Однако я заметила такую вещь: разглядывая свои детские фотографии, я забываю ощущение той атмосферы и контекста — как это снималось, кто стоял рядом, что было до щелчка фотокамеры. Отпечаток — визуальное воплощение момента — уничтожает другие сенсорные воспоминания или подчиняет их себе. Запахи, звуки, перемещения, разговоры, сама ситуация со временем выветривается из головы смотрящего. Как будто и не было никаких других элементов, кроме тех, что попали в кадр. Так, старая фотография позволяет не только сохранить или живо вообразить прошлое, вдохнув в него жизнь, но в некоторых случаях и стирает воспоминания.
***
Интересно, что останется в памяти моих детей, когда они станут взрослыми и заинтересуются семейным фотоархивом? Альбомы практически отсутствуют, никто не хочет печатать фотографии: их так много в памяти гаджетов, что выбрать отдельные снимки — это большая работа, требующая длительной концентрации. Ритуал семейного просмотра фотоальбомов исчез. Перебирать мегабайты сохраненных в памяти компьютера или облака снимки — не всем интересно, да и зачем?

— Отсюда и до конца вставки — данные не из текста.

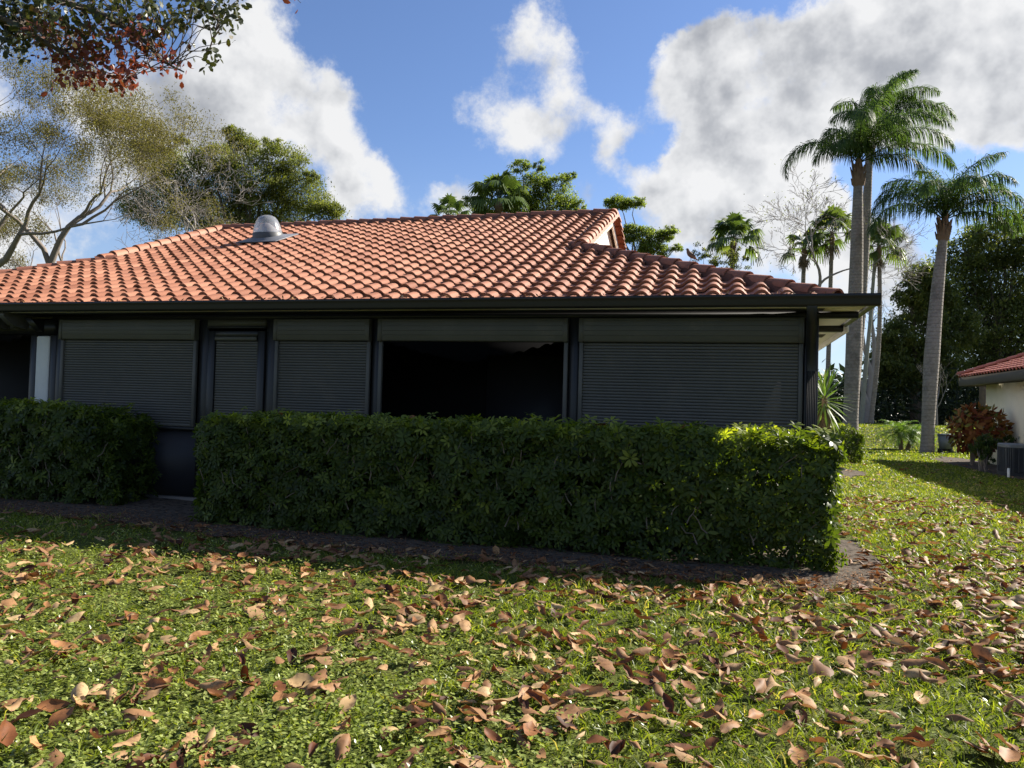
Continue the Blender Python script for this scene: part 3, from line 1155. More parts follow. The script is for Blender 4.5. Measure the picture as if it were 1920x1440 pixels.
def palm_bark():
    m = bpy.data.materials.new('ringed_palm_bark')
    m.use_nodes = True
    t = NB(m.node_tree)
    t.n.clear()
    out = t.new('ShaderNodeOutputMaterial')
    co = t.new('ShaderNodeTexCoord').outputs['Object']
    sep = t.new('ShaderNodeSeparateXYZ')
    t.put(sep.inputs[0], co)
    n = t.noise(co, 2.2, 5, .6)
    nf = t.noise(co, 11.0, 6, .7)
    z = t.math('MULTIPLY_ADD', n, .12, sep.outputs[2])
    rg = t.math('FRACT', t.math('MULTIPLY', z, 6.5))
    line = t.smooth(rg, .0, .16, 1.0, 0.0)
    c = t.ramp(nf, [(.25, (.17, .15, .13)), (.55, (.26, .23, .20)), (.8, (.35, .315, .275))])
    c = t.mix(t.math('MULTIPLY', line, t.math('MULTIPLY', nf, .75)), c, (.075, .062, .052))
    c = t.mix(t.smooth(t.noise(co, 1.3, 6, .7), .45, .7, 0, .75), c, (.10, .088, .075))
    b = t.new('ShaderNodeBsdfPrincipled')
    t.put(b.inputs['Base Color'], c)
    b.inputs['Roughness'].default_value = .85
    b.inputs['Specular IOR Level'].default_value = .15
    bn = t.new('ShaderNodeBump')
    bn.inputs['Strength'].default_value = .7
    bn.inputs['Distance'].default_value = .03
    t.put(bn.inputs['Height'], t.math('ADD', t.math('MULTIPLY', line, -1.0), nf))
    t.put(b.inputs['Normal'], bn.outputs[0])
    t.l.new(b.outputs[0], out.inputs[0])
    return m


M['ringbark'] = palm_bark()
M['boots'] = mat('palm_leaf_bases', (.17, .115, .075), .85, .4, 9, .1, .8, 30)
M['petiole'] = mat('palm_petiole', (.10, .105, .04), .6, .25, 6, .2)
M['deadleaf'] = mat('dead_palm_leaf', (.16, .12, .075), .9, .3, 8, .05)


def frond(az, el, L, droop, npair=46, leaf=.55, g=None, twist=0.0, plume=1.0, base=(0, 0, 0), hang=.7, width=.035, curl=0.0):
    """feather frond: arching rachis, leaflets hanging from it"""
    k = 14
    s = np.linspace(0, 1, k)
    ang = el - droop * s ** 1.5
    ds = L / (k - 1)
    h = np.array([math.cos(az), math.sin(az), 0])
    pos = [np.array(base, float)]
    for i in range(k - 1):
        a = .5 * (ang[i] + ang[i + 1])
        hz = np.array([math.cos(az + curl * s[i]), math.sin(az + curl * s[i]), 0])
        pos.append(pos[-1] + ds * (hz * math.cos(a) + np.array([0, 0, math.sin(a)])))
    pos = np.array(pos)
    g.tube(pos, np.linspace(.028, .006, k) * (L / 3) ** .5, 5, tint=.15)
    # leaflets
    t = np.linspace(.13, .995, npair)
    idx = t * (k - 1)
    i0 = np.clip(idx.astype(int), 0, k - 2)
    fr = (idx - i0)[:, None]
    B = pos[i0] * (1 - fr) + pos[i0 + 1] * fr
    T = norm(pos[i0 + 1] - pos[i0])
    Sd = norm(np.cross(T, np.array([0, 0, 1.])))
    Up = np.cross(Sd, T)
    ll = leaf * np.clip(np.minimum((t - .02) * 5, (1.12 - t) * 2.6), .25, 1)
    for sg in (-1, 1):
        n = npair
        a = rng.normal(.0, .32, n) * plume
        D = norm(T * .62 + sg * Sd * np.cos(a)[:, None] * .85 + Up * (np.sin(a) * .7 + .18)[:, None] + rng.normal(0, .06, (n, 3)))
        # each leaflet: three links that fall away
        p = B
        pts = [p]
        d = D
        for q in range(3):
            d = norm(d + np.array([0, 0, -1]) * hang * (.28 + .30 * q))
            p = p + d * (ll / 3)[:, None]
            pts.append(p)
        wv = norm(np.cross(D, Up + rng.normal(0, .3, (n, 3))))
        ww = width * np.array([.55, 1, .75])
        V = [pts[0] - wv * ww[0] / 2, pts[0] + wv * ww[0] / 2, pts[1] - wv * ww[1] / 2, pts[1] + wv * ww[1] / 2, pts[2] - wv * ww[2] / 2, pts[2] + wv * ww[2] / 2, pts[3]]
        V = np.stack(V, 1).reshape(-1, 3)
        b = (np.arange(n) * 7)[:, None]
        F4 = np.concatenate([b + np.array([[0, 1, 3, 2]]), b + np.array([[2, 3, 5, 4]])])
        F3 = b + np.array([[4, 5, 6]])
        tn = np.clip(rng.normal(.45, .2, n), 0, 1)
        g.add(V, [F4, F3], np.repeat(tn, 7))
    return pos


def trunk_path(base, top, bow=0.0, k=14):
    base, top = np.array(base, float), np.array(top, float)
    t = np.linspace(0, 1, k)[:, None]
    return base * (1 - t) + top * t + np.array([1, 0, 0]) * bow * np.sin(t * np.pi)


def queen_palm(label, base, top, rads, fronds, name='queen_palm', bow=0.0, shaft=1.2, leaf=1.0):
    base, top = np.array(base, float), np.array(top, float)
    root = thing(name, label, 'palm tree', base, 0)
    tp = top - base
    P = trunk_path((0, 0, -.15), tp, bow, 20)
    t = np.linspace(0, 1, 20)
    r = np.interp(t, [0, .03, .08, .45, .8, 1], rads)
    Geo().tube(P, r, 14).build('trunk', M['ringbark'], root, smooth=True)
    g = Geo()                                 # leaf bases wrapped round the neck
    d = norm(P[-1] - P[-2])
    g.tube([tp - d * .15, tp, tp + d * shaft * .35, tp + d * shaft * .7, tp + d * shaft], np.array([.95, 1.4, 1.35, .95, .5]) * rads[-1], 9)
    for q in range(18):
        a = q * 2.4
        h = q / 18
        o = tp + d * (shaft * .75 * h - .05) + np.array([math.cos(a), math.sin(a), 0]) * rads[-1] * 1.15
        e = o + np.array([math.cos(a) * .12, math.sin(a) * .12, .42]) * rng.uniform(.7, 1.1)
        g.segs(o[None], e[None], .07, .025, 4)
    g.build('crown_shaft', M['boots'], root)
    for az, el, L, dr in [(a_, e_ + 4, L_ * 1.28, d_ * 1.34) for a_, e_, L_, d_ in fronds]:
        g = Geo()
        frond(R(az), R(el), L, R(dr), int(34 * L), leaf, g, base=tp + d * shaft * .8, hang=1.7, width=.036, plume=2.0, curl=rng.normal(0, .12))
        g.build('frond', M['queen'], root)
    return root


def fan_leaf(g, base, az, el, pet, rad, droop=.5, nseg=22, tint=.5):
    dr = np.array([math.cos(az) * math.cos(el), math.sin(az) * math.cos(el), math.sin(el)])
    sd = np.array([-math.sin(az), math.cos(az), 0])
    up = np.cross(dr, sd)
    up = up if up[2] > 0 else -up
    p0 = np.array(base, float)
    c = p0 + dr * pet - np.array([0, 0, .12 * pet])
    g.segs(p0[None], c[None], .022, .014, 4, .1)
    a = np.linspace(-1.9, 1.9, nseg)
    D = np.cos(a)[:, None] * dr + np.sin(a)[:, None] * sd
    B = np.repeat(c[None], nseg, 0)
    L = rad * (1 - .12 * np.abs(a))
    m = B + D * (L * .55)[:, None] + up * .06 * rad
    e = B + D * (L * .9)[:, None] - np.array([0, 0, 1]) * (droop * rad * rng.uniform(.3, .9, nseg))[:, None]
    S = np.cross(D, up)
    w = rad * .062
    V = np.stack([B, m + S * w, m - S * w, e + S * w * .35, e - S * w * .35], 1).reshape(-1, 3)
    b = (np.arange(nseg) * 5)[:, None]
    g.add(V, [b + np.array([[0, 1, 2]]), b + np.array([[1, 3, 4, 2]])], tint)


def fan_palm(label, base, top, r, nfr, rad, name='fan_palm', skirt=True, bow=0.0, lean=(0, 0), dead=6, group=None):
    base, top = np.array(base, float), np.array(top, float)
    root = thing(name, label, 'palm tree', base, 0, group)
    tp = top - base
    P = trunk_path((0, 0, -.1), tp, bow, 10)
    Geo().tube(P, np.linspace(r * 1.3, r, 10), 8).build('trunk', M['ringbark'], root, smooth=True)
    g = Geo()
    g.tube([tp - np.array([0, 0, .5]), tp - np.array([0, 0, .1]), tp + np.array([0, 0, .35])], [r * 1.0, r * 1.45, r * .7], 8)
    g.build('crown_shaft', M['boots'], root)
    for q in range(nfr):
        f = q / nfr
        az = q * 2.4 + rng.normal(0, .2)
        el = R(78 - 105 * f ** 1.1) + rng.normal(0, .1)
        g = Geo()
        fan_leaf(g, tp + np.array([0, 0, .25]), az, el, rad * rng.uniform(.8, 1.2), rad * rng.uniform(.85, 1.1), .35 + .5 * f, tint=float(np.clip(rng.normal(.55, .2), 0, 1)))
        g.build('fan_leaf', M['fan'], root)
    if dead:
        g = Geo()
        for q in range(dead):
            fan_leaf(g, tp - np.array([0, 0, rng.uniform(0, .5)]), rng.uniform(0, 6.28), R(rng.uniform(-86, -62)), rad * rng.uniform(.2, .5), rad * rng.uniform(.4, .65), .7, nseg=12)
        g.build('dead_leaf_skirt', M['deadleaf'], root)
    return root


# tall queen palms at the right, blown a little to the right
bp = at(1593, 806, 36.0); bp[2] = gz(bp[0], bp[1])
tp_ = at(1609, 345, 35.6)
queen_palm('tallest palm with thick grey trunk rising just right of the house corner', bp, tp_, [.44, .40, .33, .35, .27, .20],
           [(181, 42, 3.7, 112), (150, 66, 2.2, 115), (215, 60, 2.0, 110), (100, 70, 3.4, 85), (60, 72, 3.6, 80), (25, 66, 3.8, 92), (2, 34, 4.2, 72), (-12, 52, 3.9, 95), (-40, 66, 3.6, 95), (-75, 60, 3.2, 95), (-110, 64, 3.2, 95), (40, 84, 3.3, 48), (-60, 82, 3.2, 55), (195, 78, 2.3, 100), (-20, 20, 2.4, 60)], bow=.05)
b2 = at(1595, 806, 40.0); b2[2] = gz(b2[0], b2[1])
queen_palm('second tall palm standing close behind the tallest trunk with its crown blown right', b2, at(1630, 285, 40.0), [.36, .34, .27, .26, .22, .18],
           [(0, 58, 3.9, 88), (20, 74, 3.8, 82), (-20, 50, 3.8, 90), (60, 80, 3.6, 62), (-65, 74, 3.4, 80), (110, 76, 3.2, 75), (165, 74, 2.2, 105), (205, 68, 2.0, 110), (5, 82, 3.6, 58), (-35, 30, 3.4, 75), (35, 45, 3.4, 85), (-110, 66, 3.0, 92), (12, 66, 4.2, 70)], bow=.10)
b3 = at(1738, 850, 31.6); b3[2] = 0
queen_palm('shorter queen palm in the lawn with a leaning grey trunk, left of the neighbouring house', b3, at(1768, 447, 32.2), [.30, .285, .24, .30, .24, .18],
           [(178, 52, 3.2, 108), (196, 24, 3.5, 78), (165, 66, 2.9, 100), (3, 40, 3.5, 92), (-8, 54, 3.2, 98), (14, 66, 3.1, 86), (50, 76, 2.9, 78), (95, 80, 2.9, 60), (140, 76, 2.8, 82), (-50, 68, 2.8, 95), (-95, 64, 2.7, 98), (-135, 60, 2.8, 100), (-20, 80, 3.0, 62), (5, 24, 2.6, 70)], bow=-.10, shaft=1.0, leaf=.92)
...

Будет ли у моих детей потом возможность остановиться и вспомнить действительно важное для них, обратиться к истории семьи, дома, двора через двадцать лет? Как мои дети будут относиться к этому, будут ли ценить?

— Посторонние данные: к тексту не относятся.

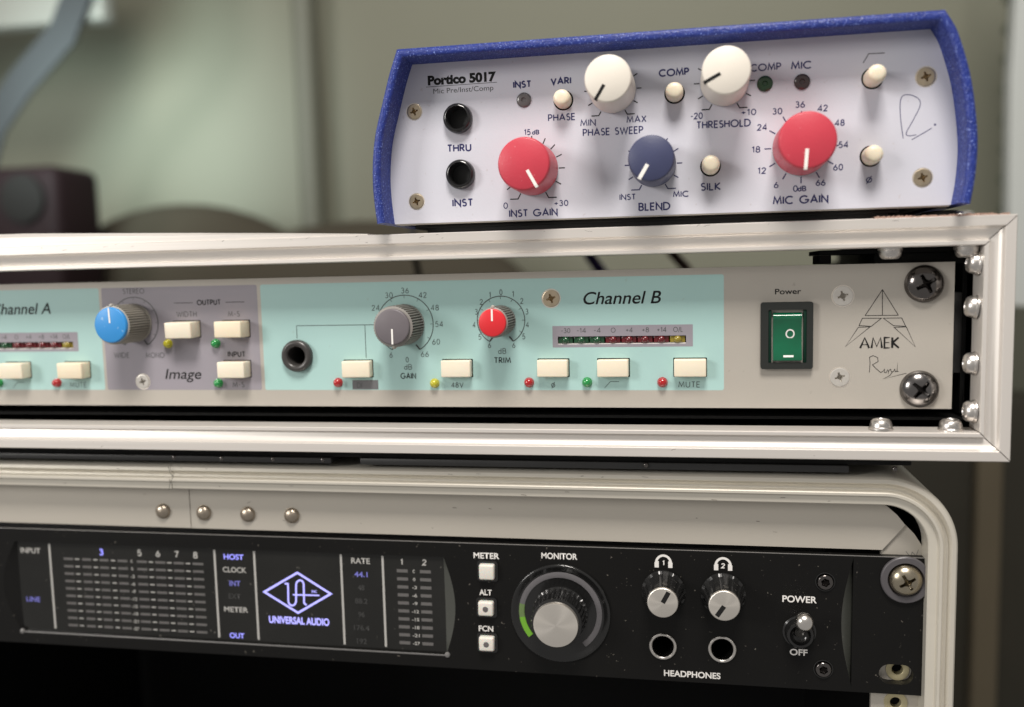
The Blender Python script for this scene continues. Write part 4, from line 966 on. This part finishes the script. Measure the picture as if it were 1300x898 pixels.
# toggle
tx, tz = (-43.77,-114.80)
tg = mk('toggle_switch', lathe([(5.1, 0), (5.1, .5), (4.6, .8), (4.3, 3.4), (3.9, 3.8), (3.2, 3.7), (2.9, 2.6), (2.0, 1.6), (0, 1.5)], 40), m_dish, U, (tx, yu, tz), ang=50)
bm = tube([(0, -1.5, 0), (.2, -4.5, 3.0), (.4, -7.0, 5.2)], 1.5, 20)
b = lathe([(0, -2.6), (1.5, -2.2), (2.5, -1.2), (2.85, .1), (2.6, 1.3), (1.7, 2.3), (0, 2.75)], 32, shift=(.5, -8.4, 6.4)); join(bm, b)
mk('toggle_lever', bm, m_silver, tg, (tx, yu, tz), ang=60)
hexm = lambda x, z: in_hex(x, z, 1.15, .2)
for q in ((-36.08,-98.37), (-36.39,-126.72)):
    o = mk('hex_screw', screw_bm(2.35, 1.1, 'flat', hexm, 2.2, 96, 18), m_chrome, U, (q[0], yu, q[1]))
    mk('screw_recess', lathe([(3.0, -.0), (3.0, .25), (2.75, .3), (2.45, .05)], 40), m_dish, o, (q[0], yu, q[1]))
q = (-12.55,-96.64); x, z = q
mk('screw_washer', lathe([(7.3, 0), (7.3, .9), (7.0, 1.2), (5.4, 1.2), (5.2, .8), (5.0, .3)], 64), m_washer, U, (x, yu, z))
mk('rack_screw', screw_bm(4.85, 3.3, 'dome', cross(4.85, .55), 4.0), m_bronze, U, (x, yu-.5, z))

# =================================================================== cables seen through the gap
tag(mk('violet_cable', tube([(-160, 300, 60), (-141, 300, 9), (-133, 300, -2), (-120, 296, -30)], 3.6), mat('violet_cable_sheath', (0.16, 0.09, 0.50), .5), ang=60), 'dark violet cable glimpsed through the gap above the teal panel', 'cable')
tag(mk('brown_cable', tube([(-104, 300, 60), (-89, 300, 10), (-80, 300, 0), (-64, 296, -30)], 3.2), mat('brown_cable_sheath', (0.30, 0.12, 0.10), .5), ang=60), 'dark brown cable glimpsed through the gap above the teal panel', 'cable')
tag(mk('black_cable', tube([(-262, 300, 60), (-258, 300, 10), (-256, 300, 0), (-252, 296, -30)], 2.2), m_rubber, ang=60), 'thin black cable glimpsed through the gap above the mauve field', 'cable')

Я очень надеюсь, что хоть чуть-чуть, но будут. Сейчас я сама время от времени возвращаюсь к их фотоархиву, смотрю, что было во дворе пять или десять лет назад. Пластиковые конструкции с горками и лазалками неоднократно ремонтировались, резиновое покрытие латалось и перекрывалось, некоторые качели снесли, но остались прорези и бетонированное основание. Дети выросли. Во дворе играет другое поколение маленьких. Значимо ли для них будет то, что их окружает сейчас? Наверное, намного меньше, чем для нас и немного меньше, чем для моих детей.
Возможно, из-за этой борьбы с беспамятством я поддерживаю свой архив и продолжаю изучать детские площадки по всей стране. И они по-прежнему вызывают у меня много чувств. Если я нахожу фото некрасивой и опасной площадки, то начинаю жалеть детей, которые вынуждены были на ней играть. Я отсматриваю свои летние фотографии в телефоне, сделанные в Казани и других городах, отыскиваю в них схожие элементы. Мне приятно думать, что их устаревшая эстетика и есть тот национальный и культурный код, который пока не разгадан, и поэтому так притягателен для исследователя.
Я ловлю себя на том, что многие площадки, неухоженные и брошенные, тем не менее, вызывают у меня большую эмпатию. Именно неодушевленные предметы: стойки для сушки белья, старые пошатнувшиеся турники, крыши сарайек, двери гаражей, покосившиеся качели. Мне они кажутся похожими на обиженных детей. Мое сознание достраивает и придумывает им судьбу, историю и предназначение.
Те площадки, которые я посещала и фотографировала сама, я восстанавливаю не только через фотографии, но и через тактильные воспоминания. Те, которые нашла в интернете на карте, я представляю и реконструирую при помощи целого комплекса ощущений. Я спрашиваю себя, как пахнет такое обветренное и потрескавшееся деревянное ограждение с облезлой краской. И восстанавливаю этот запах в голове, он мне знаком. Я вспоминаю, какими были на ощупь деревянные, бетонные и железные ступеньки. Иногда помню их вкус, ощущаю в теле «воспоминание поверхностей»: их температуру, размеры, ноздреватость, шероховатость, грубую фактуру.
***
Я понимаю, что запахи, звуки и тактильные ощущения невозможно передать через фотографию. Но тот, кто хранит семейный архив и готов рассказать о нем, способен восстановить в памяти целый мир и поделиться им с другими.
Было бы прекрасно сохранить или хотя бы возродить ритуалы совместного перелистывания альбомов: именно в них личная история обретает плоть и голос. Она живет, пока мы помним даты, места, имена и связи между людьми на снимках.
Если все это утрачено — выброшено как ненужное, забытое, безымянное, — то теряется не просто частный архив, а целый пласт повседневной истории. Такие снимки остаются немыми свидетелями, лишенными контекста и смысла.
Сегодня нам особенно не хватает устойчивых традиций и домашних ритуалов — тех самых опор, которые связывают поколения. И у нас еще есть шанс их не потерять.
Бумажные и цифровые фотографии ждут: они готовы заговорить, если к ним обратиться. Они хранят то, что касается нас самих — наших дворов, детства, семей, улиц. Неужели мы не услышим их?